As part of the settlement, retirement benefits provided by the multiemployer plans to UPS participants will be rising sharply.

For example, under the Teamsters' largest fund-the Rosemont, Ill.-based Central States, Southeast and Southwest Areas Pension Fund-a UPS worker will be able to retire after 30 years of service with a monthly benefit of $3,000, a 50% increase compared with the current monthly benefit.

The tentative pact does not call, though, for any substantive health care plan changes, a Teamsters' spokesman said.

If the settlement eases any immediate destabilization threat to multiemployer plans, it does not address long-term problems facing the plans.

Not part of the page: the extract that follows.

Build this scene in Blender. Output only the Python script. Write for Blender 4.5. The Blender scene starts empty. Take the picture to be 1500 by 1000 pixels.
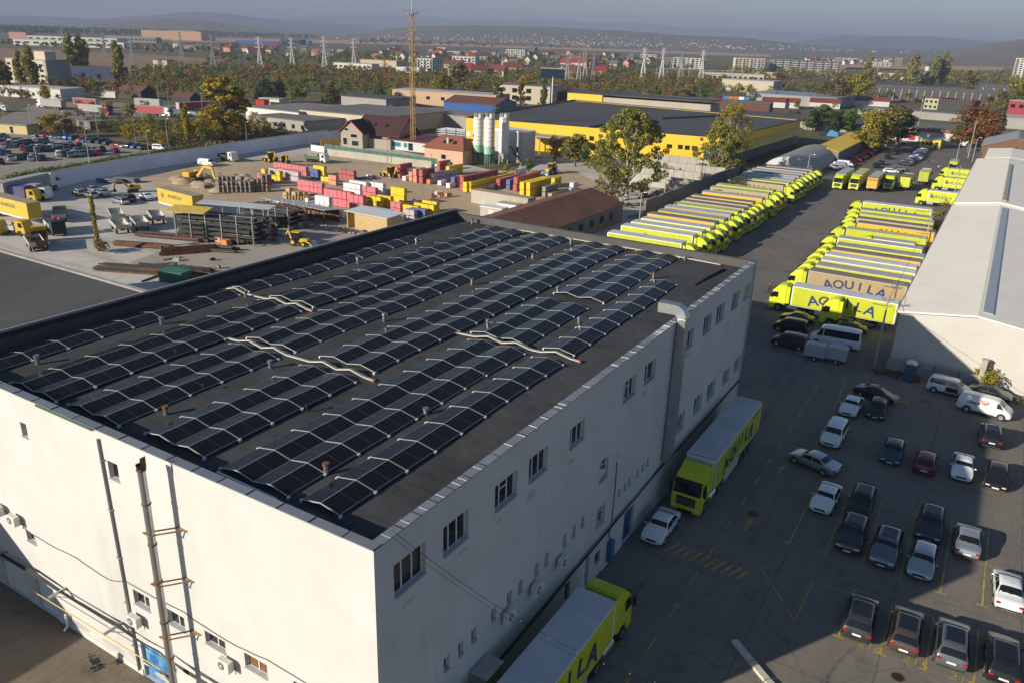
SKY_STR, SUN_STR, EXPO = 0.066, 4.6, 0.52
HAZE, HAZE_COL, HAZE_TOP = 1.4e-4, (.45,.525,.735), 520
import bpy, bmesh, math, random
from mathutils import Vector, Matrix
R = math.radians
rnd = random.Random(11)
SC = bpy.context.scene
COL = SC.collection

# ------------------------------------------------------------------ camera
CAM_H, PITCH, ROLL, YAW, FPX = 35.0, 20.8, 1.9, -30.8, 1167.0
def _basis():
    p, r, y = R(PITCH), R(ROLL), R(YAW)
    fw = Vector((math.sin(y)*math.cos(p), math.cos(y)*math.cos(p), -math.sin(p)))
    rt = Vector((math.cos(y), -math.sin(y), 0)); up = rt.cross(fw)
    c, s = math.cos(r), math.sin(r)
    return c*rt + s*up, -s*rt + c*up, fw
RT, UP, FW = _basis()
EYE = Vector((0, 0, CAM_H))
cam_d = bpy.data.cameras.new('camera'); cam = bpy.data.objects.new('camera', cam_d); COL.objects.link(cam)
cam_d.sensor_width = 36; cam_d.lens = FPX/1500*36; cam_d.clip_start = 0.5; cam_d.clip_end = 60000
m = Matrix((RT, UP, -FW)).transposed().to_4x4(); m.translation = EYE
cam.matrix_world = m
SC.camera = cam
SC.render.resolution_x, SC.render.resolution_y = 1024, 682

def ray(px, py):
    return RT*((px-750)/FPX) + UP*((500-py)/FPX) + FW
def at(px, py, z=0.0):                      # photograph pixel -> point at height z (surveying the site)
    d = ray(px, py); t = (z-CAM_H)/d.z
    return EYE + d*t
def hgt(px, py, ty):                        # height of an upright thing with foot at (px,py) and top at row ty
    P = at(px, py); lo, hi = 0.0, 300.0
    for _ in range(40):
        mid = (lo+hi)/2; q = Vector((P.x, P.y, mid))-EYE
        if 500-FPX*q.dot(UP)/q.dot(FW) > ty: lo = mid
        else: hi = mid
    return lo

# ------------------------------------------------------------------ mesh builder
class MB:
    def __init__(s): s.v=[]; s.f=[]; s.m=[]
    def add(s, vs, fs, mi=0):
        o=len(s.v); s.v += [tuple(v) for v in vs]
        for f in fs: s.f.append(tuple(i+o for i in f)); s.m.append(mi)
        return s
    def box(s, x0,y0,z0,x1,y1,z1, mi=0, rz=0, c=None, skip=''):
        vs=[(x,y,z) for z in (z0,z1) for y in (y0,y1) for x in (x0,x1)]
        if rz:
            cx,cy = c if c else ((x0+x1)/2,(y0+y1)/2); ca,sa=math.cos(rz),math.sin(rz)
            vs=[(cx+(x-cx)*ca-(y-cy)*sa, cy+(x-cx)*sa+(y-cy)*ca, z) for x,y,z in vs]
        F={'b':(0,2,3,1),'t':(4,5,7,6),'f':(0,1,5,4),'k':(2,6,7,3),'l':(0,4,6,2),'r':(1,3,7,5)}
        return s.add(vs,[F[k] for k in F if k not in skip],mi)
    def cbox(s, c, d, mi=0, rz=0):
        return s.box(c[0]-d[0]/2,c[1]-d[1]/2,c[2]-d[2]/2,c[0]+d[0]/2,c[1]+d[1]/2,c[2]+d[2]/2,mi,rz)
    def quad(s,a,b,c,d,mi=0): return s.add([a,b,c,d],[(0,1,2,3)],mi)
    def bar(s, a, b, w, h=None, mi=0):       # square bar from a to b
        a,b=Vector(a),Vector(b); h=h or w; d=(b-a)
        if d.length<1e-6: return s
        d.normalize(); u=d.cross(Vector((0,0,1)))
        if u.length<1e-3: u=Vector((1,0,0))
        u.normalize(); n=u.cross(d)
        vs=[]
        for p in (a,b):
            for i,j in ((-1,-1),(1,-1),(1,1),(-1,1)): vs.append(p+u*(i*w/2)+n*(j*h/2))
        return s.add(vs,[(0,1,2,3),(7,6,5,4),(0,4,5,1),(1,5,6,2),(2,6,7,3),(3,7,4,0)],mi)
    def tube(s, pts, r, n=8, mi=0, cap=True):
        pts=[Vector(p) for p in pts]; rs=r if isinstance(r,(list,tuple)) else [r]*len(pts)
        o=len(s.v); ref=None
        for i,p in enumerate(pts):
            d=(pts[min(i+1,len(pts)-1)]-pts[max(i-1,0)]).normalized()
            if ref is None:
                ref=d.cross(Vector((0,0,1)))
                if ref.length<1e-2: ref=Vector((1,0,0))
            u=(ref-d*ref.dot(d)).normalized(); w=d.cross(u); ref=u
            for k in range(n):
                a=2*math.pi*k/n; s.v.append(tuple(p+(u*math.cos(a)+w*math.sin(a))*rs[i]))
        for i in range(len(pts)-1):
            for k in range(n):
                s.f.append((o+i*n+k,o+i*n+(k+1)%n,o+(i+1)*n+(k+1)%n,o+(i+1)*n+k)); s.m.append(mi)
        if cap:
            s.f.append(tuple(o+k for k in range(n))[::-1]); s.m.append(mi)
            e=o+(len(pts)-1)*n; s.f.append(tuple(e+k for k in range(n))); s.m.append(mi)
        return s
    def cyl(s, c, r, h, n=16, mi=0, r2=None): 
        return s.tube([c,(c[0],c[1],c[2]+h)],[r,r if r2 is None else r2],n,mi)
    def prism(s, poly, axis, a, b, mi=0):    # polygon extruded along an axis; poly coords are the two other axes in xyz order
        def P(q,t): return {'x':(t,q[0],q[1]),'y':(q[0],t,q[1]),'z':(q[0],q[1],t)}[axis]
        n=len(poly); vs=[P(q,a) for q in poly]+[P(q,b) for q in poly]
        fs=[tuple(range(n))[::-1],tuple(range(n,2*n))]+[(i,(i+1)%n,n+(i+1)%n,n+i) for i in range(n)]
        return s.add(vs,fs,mi)
    def xf(s, M, start=0):
        for i in range(start,len(s.v)): s.v[i]=tuple(M@Vector(s.v[i]))
        return s
    def mesh(s, name, mats, smooth=0, bevel=0, fixn=True):
        me=bpy.data.meshes.new(name); me.from_pydata(s.v,[],s.f)
        me.polygons.foreach_set('material_index', s.m)
        for mt in (mats if isinstance(mats,(list,tuple)) else [mats]): me.materials.append(mt)
        if bevel or fixn:
            bm=bmesh.new(); bm.from_mesh(me)
            if bevel:
                es=[e for e in bm.edges if len(e.link_faces)==2 and e.calc_face_angle(0)>0.6]
                bmesh.ops.bevel(bm,geom=es,offset=bevel,segments=2 if bevel>.03 else 1,affect='EDGES',clamp_overlap=True)
            bmesh.ops.recalc_face_normals(bm,faces=bm.faces[:])
            bm.to_mesh(me); bm.free()
        if smooth:
            me.polygons.foreach_set('use_smooth',[True]*len(me.polygons)); me.set_sharp_from_angle(angle=R(smooth))
        me.update(); return me
    def ob(s, name, mats, parent=None, **k):
        return link(name, s.mesh(name,mats,**k), parent)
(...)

The number of employees covered by multiemployer plans has fallen sharply, while the proportion of retirees has increased substantially.

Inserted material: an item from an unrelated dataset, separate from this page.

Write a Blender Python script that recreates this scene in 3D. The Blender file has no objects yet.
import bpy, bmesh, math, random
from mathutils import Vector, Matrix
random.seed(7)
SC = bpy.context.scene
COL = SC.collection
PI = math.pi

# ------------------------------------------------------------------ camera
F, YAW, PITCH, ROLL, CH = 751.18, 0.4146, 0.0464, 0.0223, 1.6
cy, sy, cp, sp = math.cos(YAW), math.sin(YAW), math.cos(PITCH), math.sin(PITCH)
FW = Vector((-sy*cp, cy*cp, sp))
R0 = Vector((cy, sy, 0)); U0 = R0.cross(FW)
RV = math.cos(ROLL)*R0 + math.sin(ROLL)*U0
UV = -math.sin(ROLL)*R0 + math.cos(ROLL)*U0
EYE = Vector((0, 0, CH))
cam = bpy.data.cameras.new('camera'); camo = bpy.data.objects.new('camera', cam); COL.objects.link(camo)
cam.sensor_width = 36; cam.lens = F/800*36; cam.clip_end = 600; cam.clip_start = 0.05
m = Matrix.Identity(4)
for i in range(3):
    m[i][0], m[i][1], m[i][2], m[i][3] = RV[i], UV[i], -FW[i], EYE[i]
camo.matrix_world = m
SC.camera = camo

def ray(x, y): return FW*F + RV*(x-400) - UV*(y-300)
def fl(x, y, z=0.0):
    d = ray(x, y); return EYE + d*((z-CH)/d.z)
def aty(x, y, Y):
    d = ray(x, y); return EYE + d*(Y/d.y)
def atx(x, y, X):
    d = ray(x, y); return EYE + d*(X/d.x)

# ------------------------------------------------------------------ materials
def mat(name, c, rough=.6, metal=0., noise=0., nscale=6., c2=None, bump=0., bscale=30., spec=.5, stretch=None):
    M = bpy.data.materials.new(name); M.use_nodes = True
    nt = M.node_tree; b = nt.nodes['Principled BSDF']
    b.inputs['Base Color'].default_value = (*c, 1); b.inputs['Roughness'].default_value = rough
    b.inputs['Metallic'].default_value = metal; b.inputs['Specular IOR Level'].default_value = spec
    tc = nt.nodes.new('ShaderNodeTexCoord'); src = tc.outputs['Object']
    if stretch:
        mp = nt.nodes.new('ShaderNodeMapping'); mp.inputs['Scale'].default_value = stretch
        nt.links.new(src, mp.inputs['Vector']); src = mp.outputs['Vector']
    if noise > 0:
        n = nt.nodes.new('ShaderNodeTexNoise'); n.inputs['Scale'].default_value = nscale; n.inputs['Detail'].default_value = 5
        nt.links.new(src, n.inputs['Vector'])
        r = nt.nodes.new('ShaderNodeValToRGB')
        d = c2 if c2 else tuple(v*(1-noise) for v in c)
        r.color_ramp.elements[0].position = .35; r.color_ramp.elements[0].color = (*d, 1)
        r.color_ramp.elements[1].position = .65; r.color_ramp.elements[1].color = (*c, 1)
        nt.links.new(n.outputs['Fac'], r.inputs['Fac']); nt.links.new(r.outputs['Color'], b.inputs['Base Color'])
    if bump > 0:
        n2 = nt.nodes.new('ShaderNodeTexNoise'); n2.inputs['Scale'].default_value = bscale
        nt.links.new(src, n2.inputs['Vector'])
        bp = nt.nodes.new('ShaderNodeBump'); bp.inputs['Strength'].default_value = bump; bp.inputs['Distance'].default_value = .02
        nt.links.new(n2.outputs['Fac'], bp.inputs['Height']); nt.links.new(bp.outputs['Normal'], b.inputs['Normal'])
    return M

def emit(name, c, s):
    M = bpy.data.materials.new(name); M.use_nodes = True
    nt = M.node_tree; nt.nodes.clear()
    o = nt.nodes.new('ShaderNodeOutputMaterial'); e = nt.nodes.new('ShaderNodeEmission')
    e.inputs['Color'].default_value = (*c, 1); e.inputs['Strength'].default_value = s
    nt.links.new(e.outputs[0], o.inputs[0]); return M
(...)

In 1993, the last year for which information is available, the number of employees covered by the nation's roughly 2,000 multiemployer pension plans fell to 4.5 million, down from 7.1 million in 1975, according to the Department of Labor. Total enrollment in the plans, though, remained fairly steady during the same period, declining to 8.1 million from 8.5 million, an indication of how the proportion of retirees has increased (BI, Aug. 18).

That sharp fall in the number of active employees covered by the plans is a reflection of the decline in the percentage of workers enrolled in unions, which now is about 14% of the workforce, down from about 20% in 1983.

The trucking industry has also seen a change in its demographics. Deregulation of the industry has led to the bankruptcy of many large carriers that had organized workforces, and the startup of smaller companies that typically are non-union.

The result of these trends is that a smaller number of employers will have to make contributions to multiemployer plans for a growing number of retirees. And that development-especially if the runup in the stock market ends-bodes for higher employer contributions to the plans.